They demanded our cell phones, our jewelry, and our weapons. They said they would torture anyone who refused to give them their stuff. I turned off my cell phone and put it in my sock. My sister also turned off her phone and placed it in between her clothes.
The militants ordered the men to take out their personal identification cards from their wallets. My cousin had two phones; he broke one because he did not want ISIS to have access to our phone numbers and the names of our family.
They forced us into their vehicles and drove to a wedding hall in Sinjar, at the bottom of the mountain. There were so many of us. It was very hot, and people suffered from thirst and hunger. Later I heard that a lot of kids died on the mountain because of dehydration and lack of milk and food.
Men and women were separated. Boys older than twelve years were put with the men. I was with my sisters and other family members. My uncle told them, “My family doesn’t speak Arabic. I want them with me.” One of the ISIS militants put his gun to my uncle’s head and said, “I will kill you if you speak any more words.” Another man cried, “I want my family.” They ordered him to kneel, and they shot him from the back and threw him over a cliff. They did this right in front of us, right in front of his mom and his family.
We started crying, and they told us, “If you cry, we will kill you. Anyone who cries or screams, we will kill you.”
My uncle whispered, “Just calm down.” There were hundreds of ISIS members threatening to kill anyone who had phones with them. The ISIS fighter, who killed the man, gave his gun to another fighter, who had long hair and was barefoot. The militant was about to kill all the men, but his phone rang. After the call, he said that he was not going to kill any more at this moment.
We were all in a government office inside the city of Sinjar. All the men were put in rooms, and the women stayed in the corridor. At night, they came to take women. My sister Sahera was fifteen years old. She hid behind me and started to vomit because she was so frightened. They took her anyway. I held tight to her hand and begged them not to take her. One of the ISIS militants hit me on my shoulder with the back of his gun and took her. She was a child. I raised her when our parents died, and it was so hard to let her go. She was wearing a dress I had made for her. I thought I must die because I could not bear losing my sister.
A master is prohibited from having intercourse with his female slave who is married to someone else; instead, the master receives her service, [while] the husband [gets to] enjoy her [sexually].
— ISIS pamphlet on the treatment of female slaves
When they started taking all the single women, I put my three-year-old nephew, Delhat, on my bosom. “I’m married, and this is my son!” They left me. But then they came again to take me. I begged them to leave me, and they did. They tried to take my brother’s wife, who has a baby. She was crying, “I’m married! I’m married!”
After some days, ISIS took all us women to Mosul.

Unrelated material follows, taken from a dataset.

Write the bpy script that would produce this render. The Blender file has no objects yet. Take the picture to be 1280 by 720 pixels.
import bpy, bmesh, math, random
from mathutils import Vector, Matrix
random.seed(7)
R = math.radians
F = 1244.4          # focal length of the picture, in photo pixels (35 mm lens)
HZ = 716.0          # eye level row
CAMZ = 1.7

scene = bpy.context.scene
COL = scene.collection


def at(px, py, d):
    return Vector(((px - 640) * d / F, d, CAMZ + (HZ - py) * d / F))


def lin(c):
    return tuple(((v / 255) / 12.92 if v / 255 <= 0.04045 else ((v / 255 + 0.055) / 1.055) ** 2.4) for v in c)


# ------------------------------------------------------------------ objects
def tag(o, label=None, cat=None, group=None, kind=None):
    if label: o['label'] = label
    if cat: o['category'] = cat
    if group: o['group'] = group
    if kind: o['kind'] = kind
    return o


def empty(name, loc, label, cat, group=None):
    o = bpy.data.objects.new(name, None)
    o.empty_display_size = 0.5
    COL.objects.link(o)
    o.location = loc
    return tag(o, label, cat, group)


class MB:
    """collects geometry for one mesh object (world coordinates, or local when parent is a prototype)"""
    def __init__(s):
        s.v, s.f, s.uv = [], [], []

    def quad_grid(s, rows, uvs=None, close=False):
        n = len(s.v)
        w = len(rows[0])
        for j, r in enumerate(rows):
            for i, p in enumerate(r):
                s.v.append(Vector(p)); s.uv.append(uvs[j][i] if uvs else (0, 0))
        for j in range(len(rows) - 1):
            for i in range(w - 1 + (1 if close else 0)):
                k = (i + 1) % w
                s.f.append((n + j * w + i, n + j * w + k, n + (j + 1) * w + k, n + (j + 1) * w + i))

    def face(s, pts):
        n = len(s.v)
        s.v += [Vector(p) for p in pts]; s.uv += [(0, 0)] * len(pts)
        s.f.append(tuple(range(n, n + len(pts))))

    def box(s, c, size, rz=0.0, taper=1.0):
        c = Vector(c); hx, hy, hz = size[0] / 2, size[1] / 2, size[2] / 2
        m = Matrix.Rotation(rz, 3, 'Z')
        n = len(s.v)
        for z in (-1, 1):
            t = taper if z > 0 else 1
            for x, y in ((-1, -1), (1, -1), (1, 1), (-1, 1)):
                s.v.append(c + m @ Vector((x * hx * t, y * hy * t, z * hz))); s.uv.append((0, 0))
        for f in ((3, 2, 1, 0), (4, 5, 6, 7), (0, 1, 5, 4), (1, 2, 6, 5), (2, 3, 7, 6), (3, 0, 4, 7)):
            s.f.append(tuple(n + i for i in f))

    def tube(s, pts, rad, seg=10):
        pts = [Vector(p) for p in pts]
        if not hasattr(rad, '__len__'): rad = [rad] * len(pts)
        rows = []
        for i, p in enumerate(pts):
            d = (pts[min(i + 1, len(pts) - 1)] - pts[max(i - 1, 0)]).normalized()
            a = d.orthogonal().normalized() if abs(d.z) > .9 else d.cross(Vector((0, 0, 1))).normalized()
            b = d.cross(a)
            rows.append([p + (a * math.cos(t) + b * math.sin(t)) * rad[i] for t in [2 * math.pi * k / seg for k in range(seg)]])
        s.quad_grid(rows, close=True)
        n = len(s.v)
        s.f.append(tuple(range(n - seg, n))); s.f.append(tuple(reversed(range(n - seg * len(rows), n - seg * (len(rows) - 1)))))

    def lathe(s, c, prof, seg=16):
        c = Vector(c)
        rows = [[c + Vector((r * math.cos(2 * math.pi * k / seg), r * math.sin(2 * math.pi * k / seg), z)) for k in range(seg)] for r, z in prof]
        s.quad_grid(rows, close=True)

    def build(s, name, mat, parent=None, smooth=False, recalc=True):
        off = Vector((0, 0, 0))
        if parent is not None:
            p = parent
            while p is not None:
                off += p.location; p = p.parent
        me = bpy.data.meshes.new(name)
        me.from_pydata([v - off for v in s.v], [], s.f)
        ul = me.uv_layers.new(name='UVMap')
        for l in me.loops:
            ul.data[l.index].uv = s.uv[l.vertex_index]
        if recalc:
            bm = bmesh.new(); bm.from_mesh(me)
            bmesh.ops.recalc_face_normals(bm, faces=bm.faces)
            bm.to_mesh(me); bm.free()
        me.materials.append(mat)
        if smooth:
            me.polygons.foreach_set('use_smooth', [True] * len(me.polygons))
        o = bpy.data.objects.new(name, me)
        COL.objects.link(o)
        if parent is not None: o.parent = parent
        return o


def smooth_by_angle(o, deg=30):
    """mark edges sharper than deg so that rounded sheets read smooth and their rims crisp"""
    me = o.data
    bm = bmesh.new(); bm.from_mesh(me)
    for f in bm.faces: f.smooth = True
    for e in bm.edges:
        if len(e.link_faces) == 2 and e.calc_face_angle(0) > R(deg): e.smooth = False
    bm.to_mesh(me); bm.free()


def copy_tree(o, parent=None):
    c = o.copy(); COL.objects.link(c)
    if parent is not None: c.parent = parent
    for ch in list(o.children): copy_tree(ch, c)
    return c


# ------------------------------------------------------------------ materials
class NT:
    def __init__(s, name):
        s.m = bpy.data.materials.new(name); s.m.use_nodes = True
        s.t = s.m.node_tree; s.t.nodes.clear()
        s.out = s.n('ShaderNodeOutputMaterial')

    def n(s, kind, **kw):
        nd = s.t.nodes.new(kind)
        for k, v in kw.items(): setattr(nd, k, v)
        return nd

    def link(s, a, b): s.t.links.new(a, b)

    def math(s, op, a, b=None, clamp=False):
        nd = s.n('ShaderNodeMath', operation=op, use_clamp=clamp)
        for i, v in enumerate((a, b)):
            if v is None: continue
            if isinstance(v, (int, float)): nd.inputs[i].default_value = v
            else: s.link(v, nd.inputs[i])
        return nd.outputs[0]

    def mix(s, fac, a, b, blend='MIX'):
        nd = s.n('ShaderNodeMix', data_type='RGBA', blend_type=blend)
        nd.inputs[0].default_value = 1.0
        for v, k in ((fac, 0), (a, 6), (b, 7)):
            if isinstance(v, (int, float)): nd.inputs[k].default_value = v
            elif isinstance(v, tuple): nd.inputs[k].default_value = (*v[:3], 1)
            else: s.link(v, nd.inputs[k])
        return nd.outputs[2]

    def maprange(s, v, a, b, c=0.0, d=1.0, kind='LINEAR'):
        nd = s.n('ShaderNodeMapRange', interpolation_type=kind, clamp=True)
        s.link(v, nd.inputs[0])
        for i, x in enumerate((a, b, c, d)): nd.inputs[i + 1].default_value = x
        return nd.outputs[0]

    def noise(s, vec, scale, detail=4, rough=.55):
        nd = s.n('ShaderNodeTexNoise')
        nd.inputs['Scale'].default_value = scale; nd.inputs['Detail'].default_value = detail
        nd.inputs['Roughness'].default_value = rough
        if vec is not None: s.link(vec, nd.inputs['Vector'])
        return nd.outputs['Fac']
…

I begged them to take me to my sister Sahera. They just laughed at me.
ISIS used a government facility to distribute the Yazidi women to their fighters. ISIS men came and bought women and girls. We were given black clothes, long dresses, and head covers [hijabs]. I was able to stay with my family because I claimed I was married to my cousin, Khairy, and that my nephew Delhat, my brother Hadi’s child, was my son. [ISIS had separated Hadi’s wife from the rest of the family.]
The next day, the ISIS militants walked us back to the PDK [Barzani Party] headquarters. They put the Kurdistan and PKK flags on the ground and made everybody step on them. [The Kurdistan Workers’ Party, or PKK (Partiya Karkerên Kurdistanê in Kurdish), is a leftist organization based in Turkey and Iraq.]
Airplanes overhead were bombing all around the building, and glass from the windows started to fly at us. The bombs were too close. Pieces of glass injured two sides of my nephew’s head. We all tried to run through a small door. Once we were outside, we didn’t see any ISIS fighters. It was a chance to escape, but after a moment, they came at us from all sides and we were abducted again.
They put us in trucks and moved us to an area close to the Mosul city called Badoosh. There was a huge prison there that had been run by the Iraqi government before ISIS came. It smelled terrible. Much of Badoosh was burned and we saw blood on the ground. We thought that ISIS killed people there.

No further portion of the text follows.